Ms Davis wrote of the multiple parallels between her and Markle, including being a subject of “worldwide vilification”, with an unnamed UK celebrity calling Ms Davis an “argument for abortion”, and how being disowned meant her family became “accustomed to speaking at each other through the press”. 

Davis, second on the left in a 1985 familyt portrait with President Ronald Reagan, mother Nancy and siblings, was often estranged because of her outspoken views

She urged compassion and said: “For anyone who sees fit to criticise Meghan and Harry for choosing to tell their truth, I would like to suggest that you have no idea what it feels like to be vilified publicly. You have no idea how corrosive the helplessness is. There is nowhere you can go to escape the opinions, the criticism, and the threats from hordes of people who you will never meet.”

Ms Davis added: “I remember looking at a map and wondering where I could go to find respite, to get away from the hatred coming my way on a daily basis. I realised that, unless I wanted to hide out in a jungle somewhere, there was really no escape.”

She continued: “Think about that if you are forming opinions, particularly of Meghan Markle, who fell in love with a prince only to find herself portrayed as a shrew. Think about the helplessness, and the whispers of history as she had to endure racist comments. Think about the courage it took to say, ‘I’m not going to be silent. If the world is going to talk about me, I’m going to talk back and say what really happened.’”

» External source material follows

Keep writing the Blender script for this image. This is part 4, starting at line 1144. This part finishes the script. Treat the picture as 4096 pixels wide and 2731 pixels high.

Ms Davis added: “Meghan and Harry will never get over their experience with worldwide vilification. But they will get through it. They will come out on the other side with more wisdom, some of it born of sadness. They will have more appreciation for the people who offered them understanding and compassion, and they’ll have a keener sense of how important boundaries are. The best that everyone else can do is realise they have no idea what it’s like to walk in their shoes, and they never will.”